Scene modeling code data:

::::

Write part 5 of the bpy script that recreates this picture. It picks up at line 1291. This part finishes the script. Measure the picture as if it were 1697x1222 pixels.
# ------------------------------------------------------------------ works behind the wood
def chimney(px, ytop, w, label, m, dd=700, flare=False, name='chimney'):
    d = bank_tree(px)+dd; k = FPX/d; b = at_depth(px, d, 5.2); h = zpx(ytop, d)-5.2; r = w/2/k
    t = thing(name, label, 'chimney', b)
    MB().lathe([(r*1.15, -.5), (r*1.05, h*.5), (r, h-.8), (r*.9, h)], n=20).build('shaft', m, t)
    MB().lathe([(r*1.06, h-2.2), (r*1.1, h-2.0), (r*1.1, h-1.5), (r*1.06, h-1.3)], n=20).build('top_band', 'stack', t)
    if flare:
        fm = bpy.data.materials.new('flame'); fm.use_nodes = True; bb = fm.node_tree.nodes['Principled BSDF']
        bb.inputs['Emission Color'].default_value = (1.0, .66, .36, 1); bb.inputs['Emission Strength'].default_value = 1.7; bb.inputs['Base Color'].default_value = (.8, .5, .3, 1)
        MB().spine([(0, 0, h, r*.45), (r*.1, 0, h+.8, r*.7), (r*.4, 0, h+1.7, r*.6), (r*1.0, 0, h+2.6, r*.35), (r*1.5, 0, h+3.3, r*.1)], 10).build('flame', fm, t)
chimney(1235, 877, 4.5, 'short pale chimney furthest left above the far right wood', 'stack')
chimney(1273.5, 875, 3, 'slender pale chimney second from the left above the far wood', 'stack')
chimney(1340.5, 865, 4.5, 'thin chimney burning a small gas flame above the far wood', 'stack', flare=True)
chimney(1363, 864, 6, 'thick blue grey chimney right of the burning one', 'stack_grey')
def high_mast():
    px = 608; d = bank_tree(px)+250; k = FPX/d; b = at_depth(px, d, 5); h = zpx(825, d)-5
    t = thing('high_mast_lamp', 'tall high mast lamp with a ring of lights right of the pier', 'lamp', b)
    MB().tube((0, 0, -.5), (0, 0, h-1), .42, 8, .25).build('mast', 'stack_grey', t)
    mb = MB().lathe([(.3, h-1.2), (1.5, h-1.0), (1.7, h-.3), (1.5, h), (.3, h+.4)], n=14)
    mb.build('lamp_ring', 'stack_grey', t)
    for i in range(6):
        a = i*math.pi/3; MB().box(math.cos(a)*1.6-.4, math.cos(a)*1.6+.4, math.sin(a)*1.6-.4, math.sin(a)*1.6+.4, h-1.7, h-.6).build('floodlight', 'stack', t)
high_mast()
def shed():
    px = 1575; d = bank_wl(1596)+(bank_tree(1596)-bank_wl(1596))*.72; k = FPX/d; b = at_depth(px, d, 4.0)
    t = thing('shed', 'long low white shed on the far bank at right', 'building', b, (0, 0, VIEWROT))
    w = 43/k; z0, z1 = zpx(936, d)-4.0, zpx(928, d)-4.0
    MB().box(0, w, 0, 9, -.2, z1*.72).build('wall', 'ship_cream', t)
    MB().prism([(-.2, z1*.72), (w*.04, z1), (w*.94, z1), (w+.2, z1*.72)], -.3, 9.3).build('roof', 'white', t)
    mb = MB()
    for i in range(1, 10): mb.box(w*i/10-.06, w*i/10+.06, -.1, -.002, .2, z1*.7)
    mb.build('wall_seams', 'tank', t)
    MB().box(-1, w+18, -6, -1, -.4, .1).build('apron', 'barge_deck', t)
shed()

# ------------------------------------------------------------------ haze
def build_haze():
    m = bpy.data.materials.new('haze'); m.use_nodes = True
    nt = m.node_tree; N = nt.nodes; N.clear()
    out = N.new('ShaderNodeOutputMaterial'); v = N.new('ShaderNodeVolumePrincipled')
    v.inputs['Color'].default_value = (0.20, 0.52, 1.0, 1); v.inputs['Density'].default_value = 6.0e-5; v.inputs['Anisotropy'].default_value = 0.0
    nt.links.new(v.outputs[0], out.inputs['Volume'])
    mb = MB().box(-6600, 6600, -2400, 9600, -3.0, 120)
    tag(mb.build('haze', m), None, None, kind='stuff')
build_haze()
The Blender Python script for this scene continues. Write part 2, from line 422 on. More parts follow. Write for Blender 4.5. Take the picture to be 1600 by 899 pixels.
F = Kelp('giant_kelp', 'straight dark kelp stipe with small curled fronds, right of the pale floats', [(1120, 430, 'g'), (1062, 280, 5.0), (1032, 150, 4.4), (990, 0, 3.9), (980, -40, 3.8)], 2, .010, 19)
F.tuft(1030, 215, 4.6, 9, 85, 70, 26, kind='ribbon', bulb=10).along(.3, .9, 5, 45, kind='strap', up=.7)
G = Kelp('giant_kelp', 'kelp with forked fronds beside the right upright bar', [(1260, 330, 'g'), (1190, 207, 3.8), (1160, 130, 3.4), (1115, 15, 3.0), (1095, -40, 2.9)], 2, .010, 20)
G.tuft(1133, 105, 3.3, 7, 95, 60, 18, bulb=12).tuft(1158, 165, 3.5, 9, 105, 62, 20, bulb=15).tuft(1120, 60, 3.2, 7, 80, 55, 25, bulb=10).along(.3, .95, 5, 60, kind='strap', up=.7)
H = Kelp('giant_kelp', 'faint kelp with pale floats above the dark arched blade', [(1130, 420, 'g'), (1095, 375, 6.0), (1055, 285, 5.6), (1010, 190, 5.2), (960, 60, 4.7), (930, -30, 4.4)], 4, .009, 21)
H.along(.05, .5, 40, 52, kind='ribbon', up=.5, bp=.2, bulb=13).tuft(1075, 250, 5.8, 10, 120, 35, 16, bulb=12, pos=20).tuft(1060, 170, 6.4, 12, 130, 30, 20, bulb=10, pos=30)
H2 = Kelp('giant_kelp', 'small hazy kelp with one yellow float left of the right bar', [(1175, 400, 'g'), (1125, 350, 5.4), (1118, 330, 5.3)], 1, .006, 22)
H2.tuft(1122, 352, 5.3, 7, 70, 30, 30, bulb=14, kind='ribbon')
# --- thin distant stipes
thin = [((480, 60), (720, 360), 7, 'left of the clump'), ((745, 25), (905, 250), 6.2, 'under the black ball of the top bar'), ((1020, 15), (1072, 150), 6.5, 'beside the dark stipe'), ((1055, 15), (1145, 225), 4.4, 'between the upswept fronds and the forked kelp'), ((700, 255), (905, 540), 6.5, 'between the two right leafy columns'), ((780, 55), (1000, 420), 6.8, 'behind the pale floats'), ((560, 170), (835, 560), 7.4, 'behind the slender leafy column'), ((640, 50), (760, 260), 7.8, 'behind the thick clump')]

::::

Directive:
From the records above, extract every line exactly as it stands.

Result of the task:
Write part 5 of the bpy script that recreates this picture. It picks up at line 1291. This part finishes the script. Measure the picture as if it were 1697x1222 pixels.
# ------------------------------------------------------------------ works behind the wood
def chimney(px, ytop, w, label, m, dd=700, flare=False, name='chimney'):
    d = bank_tree(px)+dd; k = FPX/d; b = at_depth(px, d, 5.2); h = zpx(ytop, d)-5.2; r = w/2/k
    t = thing(name, label, 'chimney', b)
    MB().lathe([(r*1.15, -.5), (r*1.05, h*.5), (r, h-.8), (r*.9, h)], n=20).build('shaft', m, t)
    MB().lathe([(r*1.06, h-2.2), (r*1.1, h-2.0), (r*1.1, h-1.5), (r*1.06, h-1.3)], n=20).build('top_band', 'stack', t)
    if flare:
        fm = bpy.data.materials.new('flame'); fm.use_nodes = True; bb = fm.node_tree.nodes['Principled BSDF']
        bb.inputs['Emission Color'].default_value = (1.0, .66, .36, 1); bb.inputs['Emission Strength'].default_value = 1.7; bb.inputs['Base Color'].default_value = (.8, .5, .3, 1)
        MB().spine([(0, 0, h, r*.45), (r*.1, 0, h+.8, r*.7), (r*.4, 0, h+1.7, r*.6), (r*1.0, 0, h+2.6, r*.35), (r*1.5, 0, h+3.3, r*.1)], 10).build('flame', fm, t)
chimney(1235, 877, 4.5, 'short pale chimney furthest left above the far right wood', 'stack')
chimney(1273.5, 875, 3, 'slender pale chimney second from the left above the far wood', 'stack')
chimney(1340.5, 865, 4.5, 'thin chimney burning a small gas flame above the far wood', 'stack', flare=True)
chimney(1363, 864, 6, 'thick blue grey chimney right of the burning one', 'stack_grey')
def high_mast():
    px = 608; d = bank_tree(px)+250; k = FPX/d; b = at_depth(px, d, 5); h = zpx(825, d)-5
    t = thing('high_mast_lamp', 'tall high mast lamp with a ring of lights right of the pier', 'lamp', b)
    MB().tube((0, 0, -.5), (0, 0, h-1), .42, 8, .25).build('mast', 'stack_grey', t)
    mb = MB().lathe([(.3, h-1.2), (1.5, h-1.0), (1.7, h-.3), (1.5, h), (.3, h+.4)], n=14)
    mb.build('lamp_ring', 'stack_grey', t)
    for i in range(6):
        a = i*math.pi/3; MB().box(math.cos(a)*1.6-.4, math.cos(a)*1.6+.4, math.sin(a)*1.6-.4, math.sin(a)*1.6+.4, h-1.7, h-.6).build('floodlight', 'stack', t)
high_mast()
def shed():
    px = 1575; d = bank_wl(1596)+(bank_tree(1596)-bank_wl(1596))*.72; k = FPX/d; b = at_depth(px, d, 4.0)
    t = thing('shed', 'long low white shed on the far bank at right', 'building', b, (0, 0, VIEWROT))
    w = 43/k; z0, z1 = zpx(936, d)-4.0, zpx(928, d)-4.0
    MB().box(0, w, 0, 9, -.2, z1*.72).build('wall', 'ship_cream', t)
    MB().prism([(-.2, z1*.72), (w*.04, z1), (w*.94, z1), (w+.2, z1*.72)], -.3, 9.3).build('roof', 'white', t)
    mb = MB()
    for i in range(1, 10): mb.box(w*i/10-.06, w*i/10+.06, -.1, -.002, .2, z1*.7)
    mb.build('wall_seams', 'tank', t)
    MB().box(-1, w+18, -6, -1, -.4, .1).build('apron', 'barge_deck', t)
shed()

# ------------------------------------------------------------------ haze
def build_haze():
    m = bpy.data.materials.new('haze'); m.use_nodes = True
    nt = m.node_tree; N = nt.nodes; N.clear()
    out = N.new('ShaderNodeOutputMaterial'); v = N.new('ShaderNodeVolumePrincipled')
    v.inputs['Color'].default_value = (0.20, 0.52, 1.0, 1); v.inputs['Density'].default_value = 6.0e-5; v.inputs['Anisotropy'].default_value = 0.0
    nt.links.new(v.outputs[0], out.inputs['Volume'])
    mb = MB().box(-6600, 6600, -2400, 9600, -3.0, 120)
    tag(mb.build('haze', m), None, None, kind='stuff')
build_haze()
The Blender Python script for this scene continues. Write part 2, from line 422 on. More parts follow. Write for Blender 4.5. Take the picture to be 1600 by 899 pixels.
F = Kelp('giant_kelp', 'straight dark kelp stipe with small curled fronds, right of the pale floats', [(1120, 430, 'g'), (1062, 280, 5.0), (1032, 150, 4.4), (990, 0, 3.9), (980, -40, 3.8)], 2, .010, 19)
F.tuft(1030, 215, 4.6, 9, 85, 70, 26, kind='ribbon', bulb=10).along(.3, .9, 5, 45, kind='strap', up=.7)
G = Kelp('giant_kelp', 'kelp with forked fronds beside the right upright bar', [(1260, 330, 'g'), (1190, 207, 3.8), (1160, 130, 3.4), (1115, 15, 3.0), (1095, -40, 2.9)], 2, .010, 20)
G.tuft(1133, 105, 3.3, 7, 95, 60, 18, bulb=12).tuft(1158, 165, 3.5, 9, 105, 62, 20, bulb=15).tuft(1120, 60, 3.2, 7, 80, 55, 25, bulb=10).along(.3, .95, 5, 60, kind='strap', up=.7)
H = Kelp('giant_kelp', 'faint kelp with pale floats above the dark arched blade', [(1130, 420, 'g'), (1095, 375, 6.0), (1055, 285, 5.6), (1010, 190, 5.2), (960, 60, 4.7), (930, -30, 4.4)], 4, .009, 21)
H.along(.05, .5, 40, 52, kind='ribbon', up=.5, bp=.2, bulb=13).tuft(1075, 250, 5.8, 10, 120, 35, 16, bulb=12, pos=20).tuft(1060, 170, 6.4, 12, 130, 30, 20, bulb=10, pos=30)
H2 = Kelp('giant_kelp', 'small hazy kelp with one yellow float left of the right bar', [(1175, 400, 'g'), (1125, 350, 5.4), (1118, 330, 5.3)], 1, .006, 22)
H2.tuft(1122, 352, 5.3, 7, 70, 30, 30, bulb=14, kind='ribbon')
# --- thin distant stipes
thin = [((480, 60), (720, 360), 7, 'left of the clump'), ((745, 25), (905, 250), 6.2, 'under the black ball of the top bar'), ((1020, 15), (1072, 150), 6.5, 'beside the dark stipe'), ((1055, 15), (1145, 225), 4.4, 'between the upswept fronds and the forked kelp'), ((700, 255), (905, 540), 6.5, 'between the two right leafy columns'), ((780, 55), (1000, 420), 6.8, 'behind the pale floats'), ((560, 170), (835, 560), 7.4, 'behind the slender leafy column'), ((640, 50), (760, 260), 7.8, 'behind the thick clump')]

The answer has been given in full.